The UN says the North is staring a food crisis in the face
A US presidential envoy is in South Korea to discuss a possible visit to Pyongyang, after Stalinist North Korea indicated last week it was considering resuming dialogue with the United States.

Charles Pritchard, who arrived in Seoul on Thursday, will meet South Korean presidential envoy Lim Dong-won, whose visit to Pyongyang last week renewed stalled inter-Korean dialogue.

Another US representative - former ambassador to South Korea, Donald Gregg - went to the North last week and told officials in Seoul, including Mr Lim, he was encouraged by his "frank" discussions.

A South Korean army officer passes by a sign board at the Dorasan Station
The two Koreas have agreed to resume their dialogue
"Gregg said he received the impression that North Korea is hoping for a good relationship with the United States," South Korea's national Yonhap news agency quoted Mr Lim as saying after the two men met.

But North Korea's official news agency damped down speculation of an impending resumption when it said the "environment" for resuming talks "had not yet been created".

Relations between the US and North Korea deteriorated after President George W Bush instigated a harder-line policy towards the isolationist nation.

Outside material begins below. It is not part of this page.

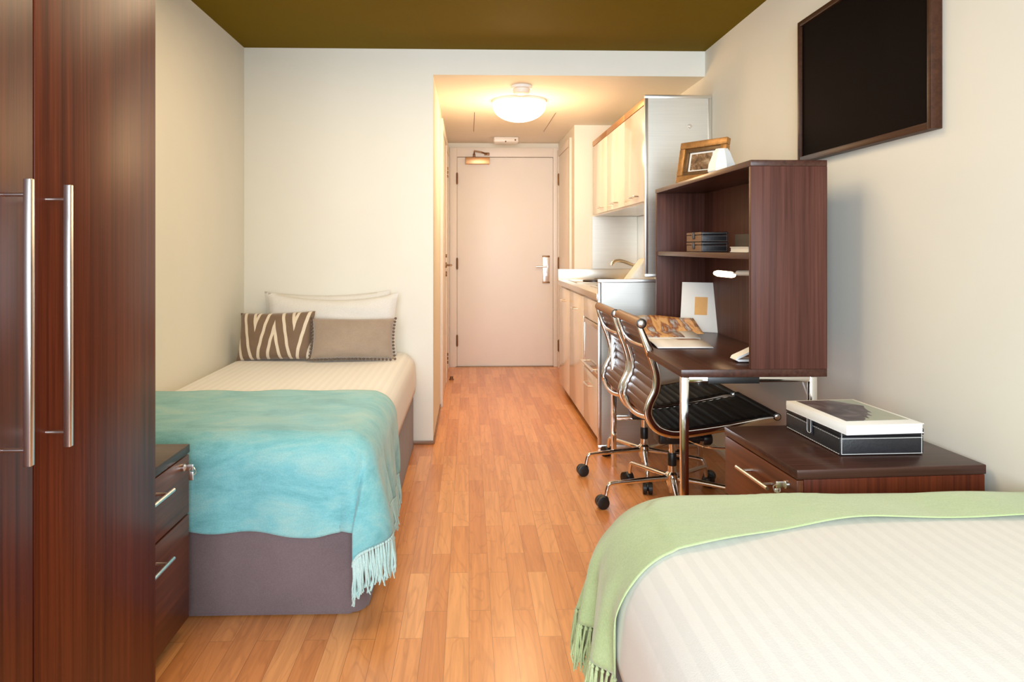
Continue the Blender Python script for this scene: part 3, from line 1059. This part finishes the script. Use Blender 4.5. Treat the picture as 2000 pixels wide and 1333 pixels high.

They were further harmed in January when he branded North Korea a member of an "axis of evil".

The relationship will be discussed at a higher level next week, when South Korean Foreign Minister Choi Sung-hong meets US Secretary of State Colin Powell, a foreign ministry official told AFP news agency.

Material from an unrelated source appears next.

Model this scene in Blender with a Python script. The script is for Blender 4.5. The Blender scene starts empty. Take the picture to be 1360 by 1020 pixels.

Earlier this week Seoul hosted a tripartite meeting with Japan and the US in an effort to bring their policies towards North Korea into line and build on Mr Lim's breakthrough talks.

Famine

The apparent softening in North Korea's attitude to the US and Seoul comes as the United Nations announced that more than half of the population is malnourished.

But the international community as a whole has only pledged half of the 600,000 tonnes of food aid requested, said the UN's World Food Programme's Asia bureau chief John Powell.

"Without further contributions, we will run out of food in July or August," he said.

The Stalinist nation has relied on food aid since a massive famine and natural disasters in 1995 caused the collapse of the state-planned economy.